Whether or not he planned on stealing from the common purse, the problem with Judas’ take on Mary’s gesture is that it misses the point.


It misses a few points, actually. Judas misses the point on poverty, and he misses the point on the weight of gestures. Because Judas doesn’t understand abundance.


He thinks that poverty is about money. And, granted, 300 denarii in his time was the equivalent of a year’s wages. So that was some luxury perfume Mary used. But a lifetime of wages donated wouldn’t solve poverty. Not then, not now. It’s not lack of money that keeps people in poverty. Because there’s actually enough for all of us to live well. It’s the lack of will to lean into love and abundance that causes poverty, the lack of will to care just as much about the thriving of others as we care about our own thriving.


Jesus doesn’t say “you always have the poor with you” because he thinks that’s the natural order of things. In fact, he’s referring to a passage in Deuteronomy that says, I therefore command you, ‘Open your hand to the poor and needy neighbor in your land.’


The fact is, we often don’t open our hands as widely as we could. We don’t build up the part of our imagination that can conjure a completely different way of being where everyone has what they need, a world built on God’s abundance. We will have the poor with us so long as there is scarcity among us, so long as there is sin among us.


Poverty isn’t about money, and neither is abundance. That’s the other point Judas misses.


Mary pouring perfume onto the feet of her weary and frightened friend is an outpouring of abundance. An abundance of care. An abundance of love. She lavishes him with the soothing feel and smell of that extravagant perfume. Puts him at ease. Creates space for rest and respite. And then she wipes his feet with her hair, an unbelievably intimate and vulnerable act.


But aren’t intimacy and vulnerability acts of abundance? Holding nothing back, trusting completely in another, giving freely and fully of oneself. Making space for the fullness of a particular experience, for the fullness of another person.


In washing Jesus’ feet, I think Mary sets the stage for—or maybe even inspires—Jesus’ own act of total vulnerability on the cross: giving all of himself, not knowing what might come of it, but trusting that nothing, not even the sin of the world, the sin that would send him to that cross, can overcome God’s love.


We can choose to turn away from that love, to ignore it, but nothing can separate us from it. That is the very definition of grace.


I feel for Judas that he doesn’t seem to understand grace.
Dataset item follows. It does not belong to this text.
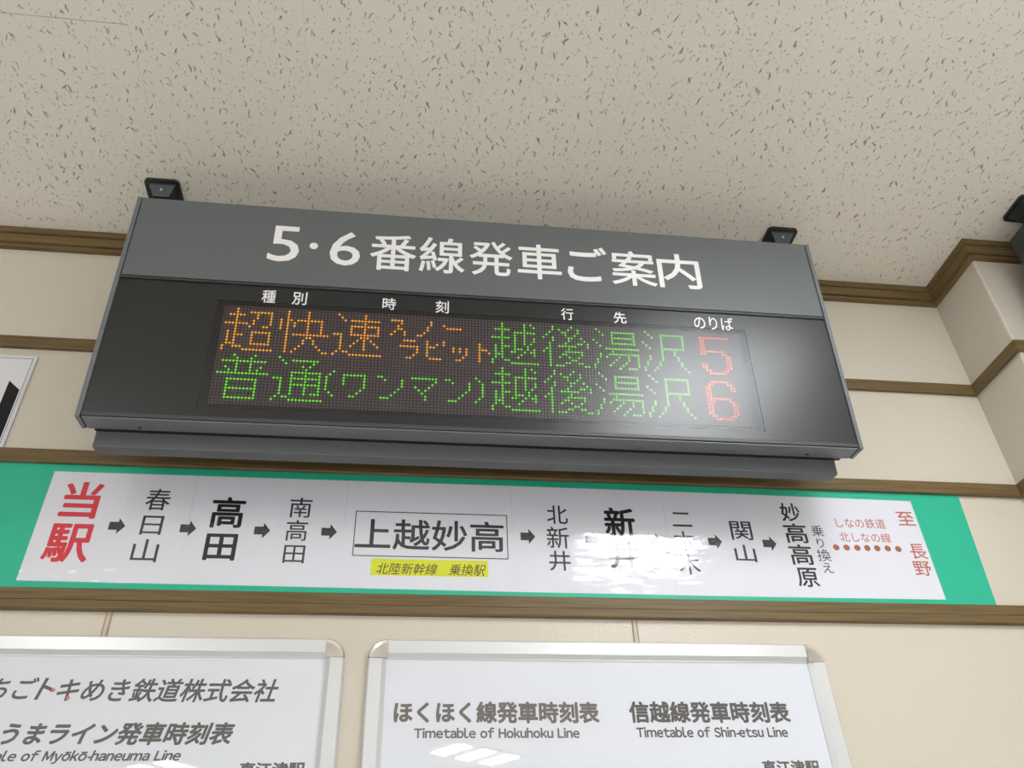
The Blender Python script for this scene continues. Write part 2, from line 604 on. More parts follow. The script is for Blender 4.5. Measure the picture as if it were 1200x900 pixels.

He seems always to be questioning God’s abundant love, and it leads him to betray his friend and teacher, even to end his own life. It breaks my heart that he doesn't know that God’s grace is so wide that it could hold even him, with all his flaws and mistakes.


I don’t want any of you to go through life like that. To feel such scarcity that you feel like you have to take away from someone else in order to have what you need. To feel so broken that you can’t imagine that God’s love could possibly extend to you.


I wish a little bit of Mary had rubbed off on Judas. Mary seems to just know that grace, that abundance in her bones. It’s so present for her that it’s easy to lavish that abundance on others, on Jesus. She knows grace, so she embodies grace, she extends that grace to others.


That’s all I want for each of you, and for myself. To know God’s grace in our bones, so that it comes easy to lavish it on every person we encounter. Amen.